July 19, 2013 - Mitch Rupert
Standing just outside the Williamsport dugout, Mitch Gueller leaned on a ball retriever he used to collect baseballs during batting practice and took a deep breath.

He stared out toward center field as Hudson Valley began to take its round of batting practice, replaying Thursday night's start over in his mind. He searched for the words to describe what he could take away from a start where he failed to record an out and faced just six batters, giving up five runs.

“It has to help you re-focus. I'm not OK with it at all,” Gueller said Friday following batting practice at Bowman Field. “In order to improve on it you have to put in the work and re-focus. You don't want to have an outing like that to re-focus, but if it does happen, then it's what you have to do.”

Gueller said the outing snowballed on him Thursday night with one tough pitch leading to another and then another until finally he was staring at a bases-loaded situation with nobody out in the first inning. He finally threw a first-pitch strike to clean-up hitter Oscar Hernandez before throwing him a very good 0-1 curveball.

But Hernandez, the New York-Penn League's leader in home runs and RBIs, went down in the zone and hit the breaking ball out of the park for a grand slam. Gueller stood on the mound and just kicked at the dirt at his feet as four runs crossed the plate. A double down the third-base line and a single to right field later and manager Nelson Prada was making the trip to the mound to remove the former supplemental first-round pick.

It was the shortest outing of Gueller's career since being drafted in June 2012. It was the first time he failed to throw at least two innings in an appearance in his career, and the one time he threw just two innings came in his professional debut.

“I want to go out there tonight because I know I can do better than that,” Gueller said. “It was one of those days where I just didn't have it. I throw one ball, then let it get to me and next thing I throw another one and all of a sudden you're 2-0 to a guy. That's kind of how seemed to be to every batter. I let it affect me more than I should have. I need to learn from it and move on to the next pitch. (Thursday) I didn't do that.”

Gueller, who's been appearing in various Top 20 Phillies prospects list since he was drafted out of W.F. West High School in Chehalis, Wash., has had an up-and-down season in his first pro season outside of Florida.

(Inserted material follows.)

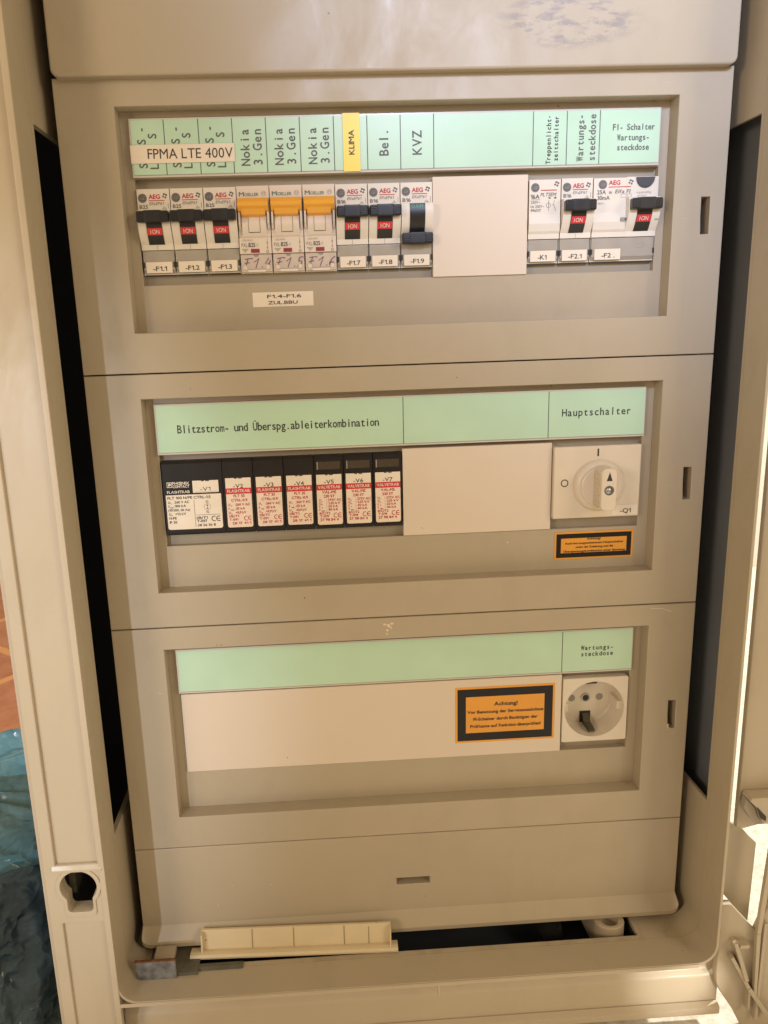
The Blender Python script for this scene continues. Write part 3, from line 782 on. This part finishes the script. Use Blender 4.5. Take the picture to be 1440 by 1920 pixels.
def orange_breaker(x0, num, label, proto):
    cx = x0+PW/2; org = (cx, 24, ZR[0]-22.3); O = (0, 24, -22.3)
    t = thing('circuit_breaker', label, 'circuit breaker', org, 'circuit breakers in the top row')
    if proto:
        for ch in proto.children:
            if ch.name.startswith('terminal'): continue
            c = ch.copy(); COL.objects.link(c); c.parent = t
    else:
        b = MB()
        b.prism_x([(YB-0.2, 22.6), (YB-0.2, 10), (9.8, 9), (9.8, -3.6), (8.6, -4.2), (8.6, -12.4), (11.3, -12.6), (11.3, -22.6), (24, -22.6), (24, 22.6)], -8.72, 8.72, 'moeller', 0.18)
        b.strip_x([(9.7-2.6*math.sin(math.pi*i/10), 9.0-12.4*i/10) for i in range(11)], -6.6, 6.6, 'moeller')
        for sx in (-6.6, 6.6):
            vs = [(sx, 9.7-2.6*math.sin(math.pi*i/10), 9.0-12.4*i/10) for i in range(11)]+[(sx, 9.9, 9.0-12.4*i/10) for i in range(11)]
            b.add(vs, [(i, i+1, 12+i, 11+i) for i in range(10)], 'moeller')
        for sx in (-1, 1):
            b.prism_x([(9.9, 10.4), (6.6, 10.2), (5.6, 8.4), (6.0, 3.0), (8.2, 0.2), (9.9, 0)], sx*7.8-0.5, sx*7.8+0.5, 'moeller', 0.2)
        yb = lambda z: 9.6-2.6*math.sin(math.pi*max(0, min(1, (9.0-z)/12.4)))-0.0
        for sx in (-3.1, 3.1): b.strip_x([(yb(6.5-8.0*i/8), 6.5-8.0*i/8) for i in range(9)], sx-0.11, sx+0.11, 'greyink')
        b.strip_x([(yb(-1.2), -1.2), (yb(-1.55), -1.55)], -3.1, 3.2, 'greyink')
        y = YB-0.27
        b.text('M', -7.4, 17.4, 2.1, 'greenink', y, w=2.6, bold=0.02)
        b.text('OELLER', -4.5, 17.4, 1.55, 'greenink', y, w=7.6, bold=0.01)
        b.disc(5.9, 18.6, 1.25, y, 'paleink', 20, r0=1.05); b.text('M', 5.3, 17.95, 1.3, 'paleink', y, w=1.2)
        y = 8.53
        b.text('~230/400V', -7.5, -5.9, 1.0, 'paleink', y, w=6.2)
        b.text('PXL-', -7.6, -8.9, 1.9, 'greyink', y, w=3.7); b.text('B25', -3.7, -8.9, 2.1, 'ink', y, w=3.5, bold=0.015); b.text('/1', 0.2, -8.9, 1.6, 'paleink', y, w=1.2)
        b.box(-2.6, 2.1, 8.35, 8.8, -12.0, -9.9, 'darkred', 0.15)
        for q in range(4): b.rect(-7.5+0.55*q, -4.0-0.55*q, -10.2-0.6*q, -9.85-0.6*q, y, 'paleink')
        b.poly([(6.1, -7.2), (6.9, -7.2), (6.5, -5.9)], y, 'greyink'); b.poly([(6.1, -9.3), (6.9, -9.3), (6.5, -10.3)], y, 'greyink')
        b.stroke([(6.5, -4.6), (6.5, -10.0)], 0.18, y+0.02, 'greyink'); b.disc(6.5, -11.4, 0.75, y, 'greyink', 16, r0=0.5)
        b.build('body', t, O)
        b = MB()
        b.prism_x([(8.4, 16.4), (3.4, 15.6), (1.6, 13.4), (2.2, 11.6), (4.6, 9.4), (8.8, 8.0)], -8.3, 8.3, 'orange', 0.3)
        b.prism_x([(3.6, 10.2), (5.4, 7.4), (8.8, 6.6), (8.8, 10)], -6.5, 6.3, 'orange', 0.3)
        b.build('lever', t, O)
    b = MB()
    b.box(-8.5, 8.5, 9.9, 11.6, -22.0, -12.7, 'terminal_pale', 0.3)
    for sx in (-1, 1):
        b.lathe_y(sx*6.3, -19.6, [(0.05, 9.5), (1.1, 9.5), (1.45, 9.9)], 'moeller', 18)
        b.disc(sx*6.3, -19.6, 1.5, 9.85, 'paleink', 18, r0=1.3)
    b.rect(-4.8, 4.8, -20.6, -20.3, 9.85, 'paleink'); b.rect(-4.8, 4.8, -22, -21.0, 9.86, 'whiteink')
    b.poly([(-1.6, -12.9), (1.6, -12.9), (0.8, -14.0), (-0.8, -14.0)], 9.85, 'paleink')
    handwriting(b, 'F1.%d' % num, -4.6, -17.5, 1.12, 9.8, 'purpleink')
    b.build('terminal_cover', t, O)
    return t
pm = None
for i in range(3):
    o = orange_breaker(X0+(3+i)*PW, 4+i, 'white circuit breaker with orange toggle, handwritten F1.%d' % (4+i), pm)
    pm = pm or o
# joining bar on the two linked breakers is modelled by their touching levers

# time switch
O = (0, 24, -22.3)
def flat_profile(): return [(YB, 22.0), (YB, 4), (8.2, -1), (YB, -5), (10.0, -6.3), (10.0, -9.0), (12.0, -9.1), (12.3, -22.0), (24, -22.0), (24, 22.0)]
t = thing('timer_switch', 'plain white stairwell timer module without lever, tagged -K1', 'timer switch', (80.75, 24, ZR[0]-22.3))
b = MB(); b.prism_x(flat_profile(), -8.75, 8.75, 'offwhite', 0.18); y = YB-0.07
logo_disc(b, -5.5, 17.9, 2.35, y); b.rect(-2.4, 6.6, 16.2, 16.7, y, 'redink'); logo_cross(b, 6.4, 19.6, 3.0, y)
b.text('PLTSEM', -2.6, 13.3, 1.8, 'greyink', y, w=8.6, ital=0.25, bold=0.01)
b.text('16A', -7.9, 12.2, 2.1, 'greyink', y, w=4.8, bold=0.03); b.rect(-7.9, -2.8, 11.5, 11.7, y, 'greyink')
b.text('250V~', -7.9, 9.6, 1.4, 'greyink', y, w=5.4, bold=0.01); b.text('Uc 230V~', -7.9, 7.4, 1.4, 'greyink', y, w=7.6, bold=0.01); b.text('996517', -7.9, 5.3, 1.4, 'greyink', y, w=5.8, bold=0.01)
b.rect(2.0, 3.2, 12.0, 13.0-0.2, y, 'greyink'); b.rect(5.2, 6.4, 12.0, 12.9, y, 'greyink')
b.disc(2.0, 8.6, 1.3, y, 'greyink', 18, r0=1.08); b.stroke([(2.2, 11.4), (2.0, 5.6)], 0.22, y-0.02, 'greyink')
b.stroke([(4.0, 8.6), (4.8, 8.8), (5.4, 11.4)], 0.2, y, 'greyink'); b.stroke([(5.0, 9.0), (6.2, 5.6)], 0.2, y-0.01, 'greyink')
b.build('body', t, O)
b = MB(); terminal(b, 8.7); b.build('terminal_cover', t, O)
name_tag('-K1', 7.2).build('tag', t, O)

# residual-current breaker, two modules wide
t = thing('residual_current_breaker', 'wide white residual current breaker with lever on its right half, tagged -F2', 'circuit breaker', (126.2, 24, ZR[0]-22.3))
b = MB()
HW = 18.2
p = body_profile()
b.prism_x(p, 0.4, HW, 'offwhite', 0.18); b.prism_x(flat_profile(), -HW, 0.38, 'offwhite', 0.18)
y = YB-0.07
logo_disc(b, -13.2, 18.6, 2.4, y); b.text('AEG', -9.8, 18.4, 2.2, 'redink', y, w=6.3, bold=0.03); b.rect(-9.9, 2.7, 17.0, 17.45, y, 'redink')
logo_cross(b, 2.6, 19.6, 3.0, y); b.text('Elfa FI', -6.2, 13.9, 1.9, 'greyink', y, w=8.4, ital=0.25, bold=0.01)
b.text('25A', -16.2, 13.6, 2.1, 'greyink', y, w=4.8, bold=0.02); b.text('30mA', -16.0, 10.6, 2.1, 'greyink', y, w=6.9, bold=0.02)
b.rect(-9.6, -8.0, 13.7, 15.0, y, 'paleink'); b.text('400V~', -15.8, 8.2, 1.1, 'paleink', y, w=4.2)
b.frame(-2.8, 0.2, 11.5, 13.6, 0.2, y, 'paleink'); b.disc(2.0, 12.6, 1.2, y, 'paleink', 14, r0=0.95)
b.text('regelmäßig', 5.6, 13.6, 1.2, 'paleink', y, w=8.6); b.text('prüfen', 6.6, 12.0, 1.1, 'paleink', y, w=5.0)
for x in (-0.9, 16.2): b.box(x-1.9 if x < 0 else x-0.4, x+1.9, 7.4 if x < 0 else 6.2, 9.6, -0.9, 1.0, 'paleink', 0.15)
b.rect(-0.7, 0.6, -0.5, 0.6, 7.33, 'greyink')
b.build('body', t, O)
b = MB()
n = 20; pts = [(10.6+5.2*math.cos(math.pi+math.pi*i/n), 22.0+5.6*math.sin(math.pi+math.pi*i/n)) for i in range(n+1)]
b.plate(pts, [], YB-0.9, YB+0.2, 'testbutton', 0.25); b.build('test_button', t, O)
b = MB(); rocker(b, True)
b.v = [(x+9.4, yy, z) for x, yy, z in b.v]; b.build('lever', t, O)
b = MB(); terminal(b, HW); b.frame(7.6, 12.2, -15.0, -12.6, 0.35, 10.55, 'paleink'); b.build('terminal_cover', t, O)
name_tag('-F2 .', 7.4, -8.6).build('tag', t, O)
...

He pointed yesterday to his first couple starts being more like what he expects from himself.

But in between he's had starts which have become frustrating. There was an outing which lasted just 2 2/3 innings against State College in which he gave up three earned runs. But none of the struggles he's experienced were anything like his Thursday night start.

He went to a 3-0 count to three of the six batters he faced, and had a three-ball count to four of the six batters he faced. Although he said the pitch to Hernandez wasn't a bad pitch, he said the result was somewhat predictable.

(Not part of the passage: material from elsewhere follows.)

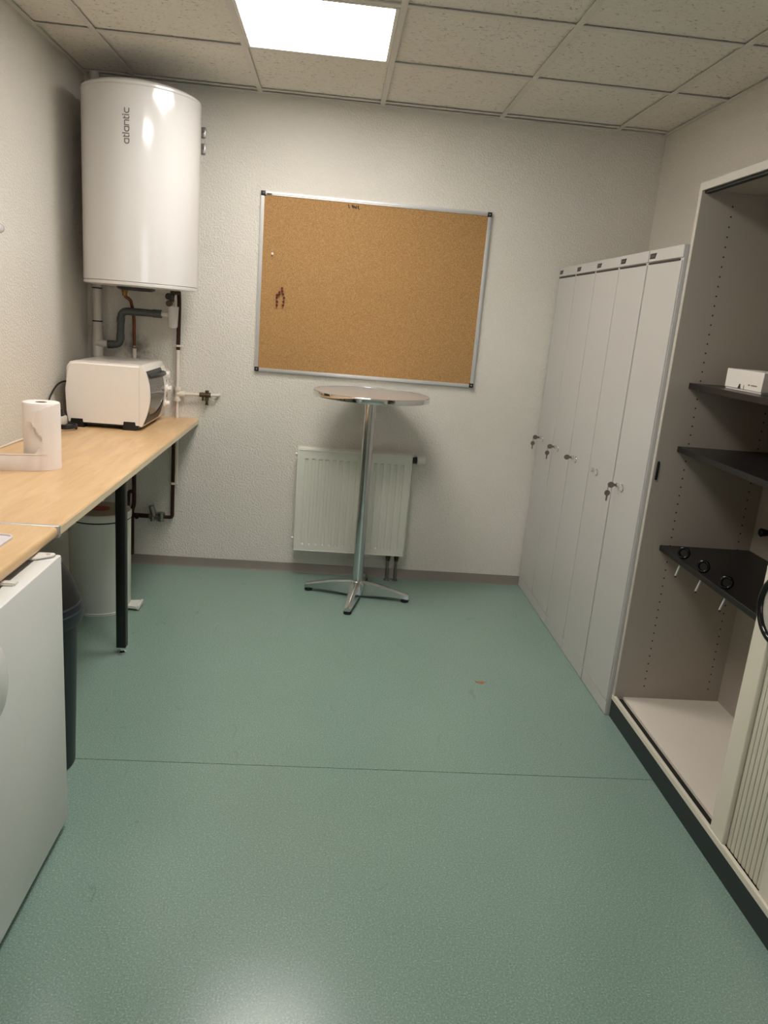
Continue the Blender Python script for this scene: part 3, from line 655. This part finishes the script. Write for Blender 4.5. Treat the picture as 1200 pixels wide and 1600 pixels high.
for k in range(4):
    a = ang0+k*math.pi/2; R = Matrix.Rotation(a, 3, 'Z')
    b = B(); secs = [(.02, .0270, .088, .012), (.08, .0265, .084, .018), (.15, .0235, .072, .022), (.22, .019, .055, .021), (.272, .0165, .042, .018), (.282, .0150, .038, .018)]
    rings = []
    for (r, hw, zt, zb) in secs:
        cr = .35*hw
        sec = [(-hw, zb), (-hw*.92, zt-.006), (-cr, zt), (cr, zt), (hw*.92, zt-.006), (hw, zb)]
        rings.append([b.bm.verts.new(R @ Vector((r, s_[0], s_[1]))+Vector((TX, TY, 0))) for s_ in sec])
    for r0, r1 in zip(rings, rings[1:]):
        for i in range(6):
            j = (i+1) % 6; b.bm.faces.new((r0[i], r0[j], r1[j], r1[i]))
    b.bm.faces.new(rings[0]); b.bm.faces.new(rings[-1][::-1])
    arm = obj('foot_arm', b, 'alu', t)
    c = R @ Vector((.262, 0, 0))+Vector((TX, TY, 0))
    obj('glide', B().lathe(c.x, c.y, [(.019, 0), (.021, .003), (.020, .012), (.012, .015), (.012, .024)], 24), 'blackp', arm)

# ---------------------------------------------------------------- lockers
LX, LH = 2.445, 1.779
LW = .2942
def build_locker():
    t = thing('locker', 'x', 'locker', (LX+.2, 0, 0), 'grey metal lockers along the right wall')
    y1, y0 = -.0001, -LW-.0006
    obj('body', B().box(LX+.004, LX+.452, y0, y1, 0.0, LH, .0015, 1), 'locker', t, smooth=False)
    obj('header', B().box(LX, LX+.0045, y0, y1, 1.7365, LH, .0012, 1), 'locker', t, smooth=False)
    obj('vent_slot', B().box(LX-.0006, LX+.0046, y0+.022, y1-.008, 1.7268, 1.7335), 'lockgap', t, smooth=False)
    d = obj('door', B().box(LX, LX+.0045, y0+.003, y1-.003, .058, 1.7265, .0012, 1), 'locker', t, smooth=False)
    obj('kick_panel', B().box(LX+.0004, LX+.0045, y0+.001, y1-.001, 0.003, .054, .001, 1), 'locker', t, smooth=False)
    s = obj('sticker', B().prism([(y1-.010, 1.7465), (y1-.058, 1.7465), (y1-.070, 1.766), (y1-.010, 1.766)], 'x', LX-.0006, LX+.0004), 'sticker', t, smooth=False)
    pr = B()
    for a, w_ in ((.019, .006), (.028, .007), (.038, .006), (.047, .005)): pr.box(LX-.0009, LX-.0005, y1-a-w_, y1-a, 1.753, 1.760)
    tag(obj('print', pr, 'stickerg', s, smooth=False), kind='stuff')
    yl, zl = -.066, .886
    obj('lock', B().cyl((LX-.010, yl, zl), (LX+.002, yl, zl), .0095, seg=20).cyl((LX-.012, yl, zl), (LX-.010, yl, zl), .0075, .0095, seg=20), 'chrome', d)
    yc = yl-.040
    arcs = [(LX-.0022, yc+.0115*math.cos(a), zl-.003+.0145*math.sin(a)) for a in [math.radians(50+i*13) for i in range(21)]]
    obj('finger_pull', B().tube(arcs, .0016, 8), 'chrome', d)
    return t
lab = ['grey locker touching the back wall, first of the five', 'second grey locker from the back wall, two keys at its lock',
       'middle grey locker of the five, one key straight in its lock', 'fourth grey locker from the back wall, lock without a key',
       'nearest grey locker, next to the open cabinet']
base_l = build_locker(); lockers = [base_l]
for k in range(1, 5): lockers.append(copy_tree(base_l))
LY = [-.0134, -.0134-.2950, -.0134-.5900, -.0134-.8850, -.0134-1.1860]
for k, o in enumerate(lockers):
    o.location.y = LY[k]; o['label'] = lab[k]

def keyset(k, label, inserted=True, hanging=True, flat=False):
    yl, zl = LY[k]-.066, .886
    t = thing('locker_key', label, 'key', (LX-.012, yl, zl), 'keys in the locker locks')
    x0 = LX-.0122
    def head(c, vertical, w_=.012, th=.0018):
        # round key bow with a shoulder
        pts = [(w_*math.cos(math.radians(i*24)), w_*math.sin(math.radians(i*24))) for i in range(15)]
        b = B()
        if vertical: b.prism([(c[0]+p[0]*1.15, c[2]+p[1]) for p in pts], 'y', c[1]-th, c[1]+th)
        return b
    b = head((x0-.020, yl, zl), True); b.box(x0-.010, x0, yl-.0016, yl+.0016, zl-.005, zl+.005)
    obj('key_bow', b, 'key', t)
    if hanging:
        cx = x0-.030; rr_ = .011
        ring = [(cx+rr_*.35*math.cos(a), yl+rr_*.9*math.cos(a)*.6, zl-.011+rr_*math.sin(a)) for a in [2*math.pi*i/20 for i in range(20)]]
        obj('ring', B().tube(ring, .0010, 6, closed=True), 'steel', t)
        hz = zl-.034
        hb = B().prism([(cx+.0115*math.cos(math.radians(i*24)), hz+.012*math.sin(math.radians(i*24))) for i in range(15)], 'y', yl-.0018, yl+.0018)
        hb.prism([(cx-.0035, hz-.008), (cx+.0035, hz-.008), (cx+.003, hz-.030), (cx, hz-.034), (cx-.003, hz-.030)], 'y', yl-.0012, yl+.0012)
        obj('spare_key', hb, 'key', t)
keyset(0, 'key with ring in the lock of the locker beside the back wall')
keyset(1, 'key with spare hanging from the second locker from the back wall')
keyset(2, 'single key straight in the lock of the middle locker', hanging=False)
keyset(4, 'key with spare hanging from the nearest locker')

# ---------------------------------------------------------------- roller-shutter cabinet
KX, KY0, KY1, KH = 2.462, -1.4980, -2.90, 1.9716
KB = 2.885
t = thing('shutter_cabinet', 'tall greige office cabinet with open roller shutter and black shelves', 'cabinet', (2.68, -2.2, 0))
sp = obj('side_panel', B().box(KX+.003, KB, KY0-.020, KY0, .075, KH-.003), 'cab', t, smooth=False)
obj('edge_strip', B().box(KX, KX+.003, KY0-.020, KY0, .095, KH-.022), 'cabedge', sp, smooth=False)
obj('side_panel', B().box(KX+.003, KB, KY1, KY1+.020, .075, KH-.003), 'cab', t, smooth=False)
obj('top_panel', B().box(KX+.020, KB, KY1+.02, KY0-.020, KH-.024, KH-.003), 'cab', t, smooth=False)
obj('top_fascia', B().box(KX, KX+.010, KY1, KY0, KH-.026, KH, .001, 1).box(KX+.01, KB, KY1, KY0, KH-.003, KH), 'cabedge', t, smooth=False)
obj('track', B().box(KX+.010, KX+.028, KY1+.02, KY0-.020, KH-.034, KH-.0245), 'track', t, smooth=False)
obj('back_panel', B().box(KB, KB+.008, KY1, KY0, .075, KH-.003), 'cab', t, smooth=False)
obj('bottom_panel', B().box(KX+.037, KB, KY1+.02, KY0-.020, .076, .094), 'cabfloor', t, smooth=False)
obj('track', B().box(KX+.011, KX+.037, KY1+.02, KY0-.020, .076, .084), 'track', t, smooth=False)
obj('bottom_rail', B().box(KX-.001, KX+.011, KY1, KY0, .075, .096, .0015, 1), 'slat', t, smooth=False)
obj('plinth', B().box(KX+.002, KB-.03, KY1, KY0, 0, .075), 'plinth', t, smooth=False)
# rows of shelf-pin holes in the left side panel
hp = B(); yin = KY0-.020
for x in (2.575, 2.835):
    z = .145
    while z < 1.93:
        hp.cyl((x, yin+.001, z), (x, yin-.0004, z), .0031, seg=8); z += .032
tag(obj('pin_holes', hp, 'ink', sp, smooth=False), kind='stuff')
obj('finger_slot', B().box(2.461+.010, 2.480, yin-.002, yin+.001, .965, 1.035, .0045), 'blackp', sp)
for zt in (1.320, 1.094, .722):
    s = obj('shelf', B().box(2.535, KB-.002, KY1+.022, yin-.001, zt-.020, zt, .0012, 1), 'shelf', t, smooth=False)
    obj('shelf_pin', B().cyl((2.575, yin, zt-.024), (2.575, yin-.008, zt-.024), .004, seg=8).cyl((2.835, yin, zt-.024), (2.835, yin-.008, zt-.024), .004, seg=8), 'steel', s)
obj('lock_stud', B().cyl((KB-.022, -1.60, .815), (KB, -1.60, .815), .016, .012, seg=16).ball((KB-.022, -1.60, .815), .008, .016, .016), 'blackg', t)
HL = ['black ring hook on the lowest shelf, closest to the lockers', 'middle of the three black ring hooks on the lowest shelf', 'black ring hook on the lowest shelf, closest to the shutter']
for i, (y, yr0, yr1) in enumerate(((-1.680, -1.668, -1.652), (-1.826, -1.826, -1.808), (-1.980, -1.990, -1.974))):
    h = thing('coat_hook', HL[i], 'hook', (2.548, y, .722), 'black ring hooks on the lowest shelf')
    ring = [(2.550+.88*.0165*math.cos(a), y-.48*.0165*math.cos(a), .7435+.0175*math.sin(a)) for a in [2*math.pi*k/28 for k in range(28)]]
    obj('ring', B().tube(ring, .0052, 10, closed=True), 'blackg', h)
    obj('rod', B().tube([(2.549, yr0, .702), (2.549, yr0, .690), (2.549, yr1, .650)], .0034, 8), 'tundish', h)
    obj('rod_tip', B().ball((2.549, yr1, .647), .0042, .0042, .005, 10), 'ink', h)
# shutter
sh = obj('leading_rail', B().box(KX+.002, KX+.030, -2.372, -2.300, .094, KH-.034, .002, 1), 'slat', t, smooth=False)
lab_h = [(KX-.0055, -2.405+.085*math.cos(a), .815+.085*math.sin(a)) for a in [2*math.pi*i/48 for i in range(48)]]
obj('handle', B().tube([(p[0], p[1], p[2]) for p in lab_h], .0095, 10, closed=True), 'blackg', sh)
obj('handle_bowl', B().cyl((KX-.004, -2.405, .815), (KX+.012, -2.405, .815), .082, seg=40), 'cabedge', sh)
y = -2.374
while y > -2.552:
    obj('slat', B().box(KX+.014, KX+.022, y-.0185, y-.001, .094, KH-.034, .0028, 2), 'slat', t); y -= .0196
obj('front_stile', B().box(KX+.006, KX+.024, KY1+.02, -2.556, .094, KH-.030, .001, 1), 'slat', t, smooth=False)

# white carton on the top shelf
t = thing('carton', 'small white card box on the top black shelf', 'box', (2.64, -1.72, 1.32))
R = Matrix.Rotation(math.radians(0), 3, 'Z')
bx0, bx1, by0, by1, bz0, bz1 = 2.600, 2.715, -1.867, -1.642, 1.3205, 1.386
obj('carton_body', B().box(bx0, bx1, by0, by1, bz0+.005, bz1, .0012, 1).box(bx0+.003, bx1-.003, by0+.003, by1-.003, bz0, bz0+.005), 'boxw', t)
obj('tab', B().prism([(by1-.102, bz0+.006), (by1-.084, bz0+.006), (by1-.092, bz0+.021), (by1-.098, bz0+.021)], 'x', bx0-.0006, bx0+.0005), 'ink', t)
obj('notch', B().box(bx0-.0005, bx0+.0005, by1-.122, by1-.119, bz0+.005, bz0+.019), 'ink', t)
pr = B(); yy = by1-.145
for w_ in (.005, .003, None, .005, .004, .006, .004, .005):
    if w_ is None: yy -= .006; continue
    pr.box(bx0-.0006, bx0+.0004, yy-w_, yy, bz0+.0195, bz0+.0235); yy -= w_+.0022
tag(obj('print', pr, 'stickerg', t), kind='stuff')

“That's the culmination of everything leading up to that,” Gueller said. “Walk a guy, base hit, walk the next guy, it's only fitting that happens.”

Gueller spent most of Thursday night's game in manager Nelson Prada's office having a heart-to-heart discussion with the first-year skipper of the Crosscutters after Prada was ejected in the fourth inning. Gueller said Prada told him some things he needed to hear, beliefs he himself had about his pitching and his season, but beliefs he needed to hear reinforced from someone else.

Following Thursday's game, an 8-4 Hudson Valley win, Prada said he was very honest with Gueller about some things, but he would keep those things between he and Gueller.

“I think he's relaxing too much,” Prada said. “He has to go out there and fight a little more.”

Gueller said he spent much of the game Thursday night thinking about the outing, but he tried to let go of it by the time he left the clubhouse afterward.

“I'm not going to sit and pout about it,” he said. “I've got to focus on the next start and now is a good time to re-focus. It's time to move on.”